Особенно трудно понять друг друга в нашем мире, где языки воздвигают между произведениями непреодолимые барьеры. Чтобы перебраться через эту стену, произведениям приходится влезать на нее с одной стороны и падать по другую сторону в таком виде, что и полиция не опознает. Редким авторам повезло при таком перелезании.

Перевод — это не только брачные узы. Это должен быть брак по любви. Говорят, Малларме, Прусту и Жиду повезло в этом браке. Мне чуть было не повезло с Рильке. Но Рильке умер. Он начал переводить «Орфея».

Что касается меня, то по свету бродят такие безумные переводы моих произведений, что невольно задаешься вопросом, а читал ли меня переводчик. Откуда тогда дифирамбы, которые поют нам за границей? Полагаю, что дело в паре, утратившем форму сосуда, но несущем мираж того, что этот сосуд содержал.

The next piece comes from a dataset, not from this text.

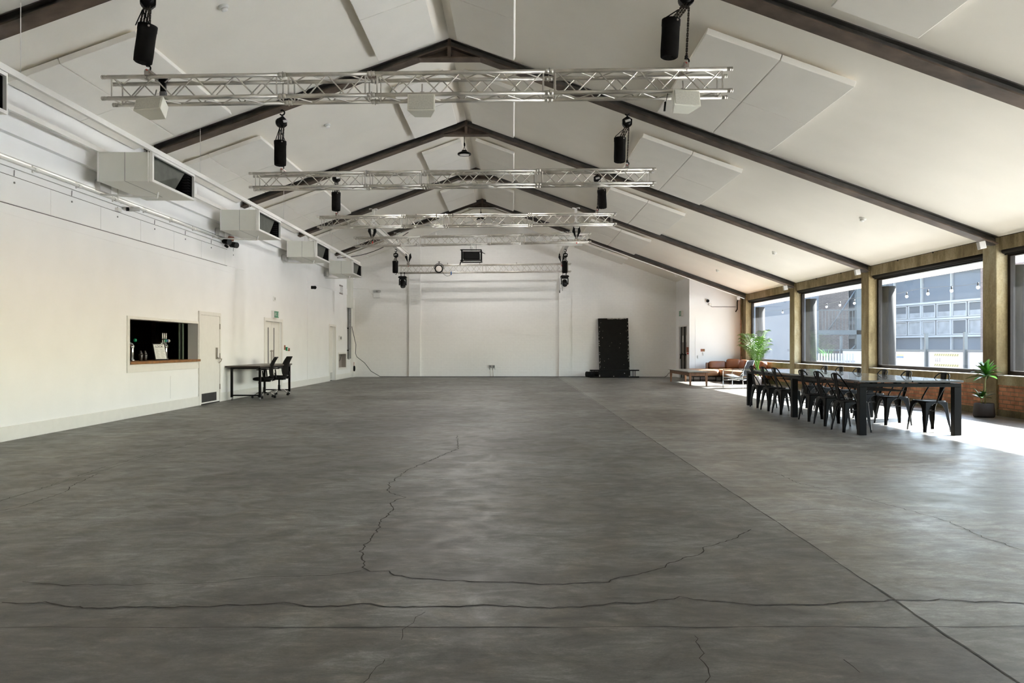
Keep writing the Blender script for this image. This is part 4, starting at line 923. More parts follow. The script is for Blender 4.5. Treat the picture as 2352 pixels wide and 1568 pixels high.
t = thing('wall_door_stop', 'small black fitting with red cord low in the back left corner', 'fitting', (XL + 0.10, 32.7, 0.36))
MB().squad((0.03, 0, 0), (0.05, 0.06, 0.12), 0.8, 12).build('fitting_body', 'black', t); MB().tube([(0.02, 0, 0.1), (0.02, 0, 0.26)], 0.012, 6).build('fitting_cord', 'brownred', t)

# ------------------------------------------------------------------ back wall fittings
def onback(px, py, y=YB): return at(px, py, y)
p = onback(866, 677, YB)
t = thing('emergency_light', 'white twin head emergency light on the back wall, left part', 'emergency light', p)
MB().box(-0.16, 0.16, -0.08, 0, -0.13, 0.08).build('battery_box', 'whitep', t, bevel=0.02)
for e in (-1, 1): MB().squad((e * 0.09, -0.05, 0.15), (0.075, 0.05, 0.045), 0.6, 14).build('lamp_head', 'lgrey', t)
b = MB(); b.tube([(-0.16, -0.01, 0), (-0.3, -0.01, 0.1), (-0.35, -0.01, 0.25), (-1.0, -0.01, 0.27)], 0.008, 5); b.build('feed_cable', 'white', t)
p = onback(1130, 841)
t = thing('wall_socket', 'steel double socket with two conduits low on the back wall', 'socket', p)
MB().box(-0.13, 0.13, -0.05, 0, -0.06, 0.06).build('socket_plate', 'lgrey', t, bevel=0.006)
for e in (-1, 1):
    MB().box(e * 0.065 - 0.045, e * 0.065 + 0.045, -0.056, -0.05, -0.04, 0.04).build('socket_face', 'grey', t)
    MB().tube([(e * 0.055, -0.02, -0.06), (e * 0.055, -0.02, -p.z + 0.005)], 0.012, 6).build('conduit', 'white', t)
b = MB(); b.box(-6.6, -4.4, YB - 0.012, YB, 3.66, 3.70); b.box(3.0, 6.8, YB - 0.006, YB, 3.72, 3.735); struct(b.build('trim_36', 'wbrick'))
# stage board, frame, bundle
p = onfloor(1412, 866)
x0, x1 = (1378 - CX) / FP * 32.4, (1448 - CX) / FP * 32.4
t = thing('stage_deck', 'scuffed black stage board leaning upright against the back wall', 'stage board', (x0 + (x1 - x0) / 2, 32.55, 0.02))
Tl = rot('Y', R(-0.6)) @ rot('X', R(-7))
w = x1 - x0
MB().box(-w / 2, w / 2, 0.0, 0.09, 0, 2.46, Tl).build('deck_board', 'board', t, bevel=0.012)
b = MB()
for k in range(70):
    s_ = random.choice((0, 1, 2)); 
    if s_ == 0: xx, zz = -w / 2 + random.uniform(0.01, 0.05), random.uniform(0.1, 2.4)
    elif s_ == 1: xx, zz = w / 2 - random.uniform(0.01, 0.05), random.uniform(0.1, 2.4)
    else: xx, zz = random.uniform(-w / 2 + 0.4, w / 2 - 0.1), 2.46 - random.uniform(0.01, 0.03)
    a, c_ = random.uniform(0.004, 0.014), random.uniform(0.006, 0.03)
    if s_ == 2: a, c_ = c_ * 1.6, a
    b.box(xx - a, xx + a, -0.002, 0.001, zz - c_, zz + c_, Tl)
for k in range(14):
    xx, zz = random.uniform(-w / 2 + 0.1, w / 2 - 0.1), random.uniform(0.2, 2.3); b.box(xx - 0.007, xx + 0.007, -0.002, 0.001, zz - 0.006, zz + 0.006, Tl)
b.build('paint_wear', 'scuff', t)['kind'] = 'stuff'
t = thing('deck_leg_frame', 'low black ladder frame on the floor in front of the stage board', 'stage frame', ((1410 - CX) / FP * 32.2, 32.1, 0))
b = MB()
for z in (0.03, 0.30): b.tube([(-1.0, 0, z), (1.02, 0, z)], 0.028, 8)
for x in (-0.95, -0.9, 0.74, 0.80, 0.86): b.tube([(x, 0, 0.03), (x, 0, 0.30)], 0.014, 6)
b.build('frame_tubes', 'black', t)
b = MB(); b.box(-0.63, 0.66, -0.02, 0.05, 0.04, 0.29); b.build('frame_panel', 'board', t)
b = MB()
for x, z in ((-0.6, 0.06), (-0.6, 0.10), (-0.02, 0.06), (0.62, 0.06), (0.42, 0.18)): b.cbox((x, -0.023, z), (0.03, 0.006, 0.03))
b.build('paint_wear', 'scuff', t)['kind'] = 'stuff'
t = thing('cloth_bundle', 'crumpled black cloth bundle left of the stage board', 'cloth bundle', ((1362 - CX) / FP * 32.4, 32.35, 0.14))
b = MB(); rg = random.Random(3)
for k in range(9): b.squad((-0.24 + 0.06 * k + rg.uniform(-.02, .02), rg.uniform(-0.03, 0.03), rg.uniform(-0.02, 0.01)), (0.08, 0.12, 0.12), 0.7, 12)
b.build('bundle', 'blackm', t)
b = MB(); b.tube([(4.6, 32.8, 0.012), (5.6, 32.5, 0.012), (6.2, 32.0, 0.03), (6.1, 31.0, 0.12), (6.0, 30.2, 0.25), (5.98, 29.2, 0.30), (5.95, 28.38, 0.3)], 0.012, 6)
tag(b.build('trailing_cable', 'ink'), 'black cable trailing from the coffee table to the back wall', 'cable')

# ------------------------------------------------------------------ return wall: grey doors, exit sign, alarm
t = struct(bpy.data.objects.new('door_4', None)); C.objects.link(t)
ya, yb, zt_ = 30.95, 32.35, 2.08
b = MB(); b.box(RETX - 0.012, RETX + 0.06, ya - 0.06, ya, 0, zt_ + 0.05); b.box(RETX - 0.012, RETX + 0.06, yb, yb + 0.06, 0, zt_ + 0.05); b.box(RETX - 0.012, RETX + 0.06, ya - 0.06, yb + 0.06, zt_, zt_ + 0.05); b.build('door_frame', 'white', t)
ym = (ya + yb) / 2
for p, q in ((ya, ym - 0.005), (ym + 0.005, yb)):
    MB().box(RETX + 0.08, RETX + 0.12, p, q, 0, zt_).build('door_leaf', 'doorg', t)
    b = MB(); b.box(RETX + 0.06, RETX + 0.085, p, p + 0.07, 0, zt_); b.box(RETX + 0.06, RETX + 0.085, q - 0.06, q, 0, zt_); b.build('door_stile', 'blackm', t)
    MB().box(RETX + 0.072, RETX + 0.08, (p + q) / 2 - 0.08, (p + q) / 2 + 0.08, 1.45, 1.72).build('door_notice', 'paper', t)
b = MB(); b.tube([(RETX + 0.02, ya + 0.12, 0.95), (RETX + 0.02, yb - 0.12, 0.95)], 0.03, 8); b.tube([(RETX + 0.0, ym + 0.1, 0.98), (RETX - 0.04, ym + 0.25, 0.92), (RETX - 0.04, ym + 0.3, 0.78)], 0.022, 8); b.build('push_bar', 'black', t)
exit_sign((RETX, 31.55, 2.50), 0.40, 0.22, 0.10, 'green exit sign above the grey double doors', 'x', -1)
t = thing('fire_alarm_point', 'red fire alarm point at the corner beside the grey doors', 'alarm', (RETX, 30.62, 1.05))
MB().box(-0.05, 0, 0, 0.20, 0, 0.20).build('alarm_box', 'brownred', t); MB().box(-0.03, 0, 0.02, 0.18, -0.08, -0.02).build('alarm_label', 'red', t)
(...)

Джин из арабских сказок, способный перенести куда угодно театральный зал.

Метаморфоза, происходящая с произведением на чужом языке, порождает идеи, берущие начало в его исконном очаровании, но уже не являющиеся его принадлежностью. У нас на Лазурном берегу, под горой Ажель, выступает мыс, который называют Собачьей головой. Когда-то это был римский лагерь. Форпост этого лагеря, T^ete de camp, на южнофранцузском диалекте превратился в T^ete de Can, то есть в Собачью голову. Всякий теперь видит в очертаниях мыса голову собаки. Как знать, может быть, наши переведенные творения тоже приобретают очертания, подтверждающие связанную с ними легенду. Это вполне возможно — ведь случается, что атмосфера заменяет нам определенные контуры. Именно так распространяется слава [56] .

56

Поговорку «Увидеть Неаполь и умереть» следует читать так: «Увидеть Неаполь и мавров».

Я В Дюссельдорфе, в доме Якоби и Гёте, за ужином, который городские власти давали в мою честь, бургомистр заявил, что Гёте — великий немецкий незнакомец. «Его почитают, вместо того чтобы читать. Он столь высок, что мы видим только его ноги». Так сказал бургомистр. Мне думается, он хорошо сказал. Слава произведения порождает тот же самый трепет, который мешал китайцам смотреть на своего императора. Если бы они осмелились, то ослепли бы. Лучше уж с самого начала ничего не видеть.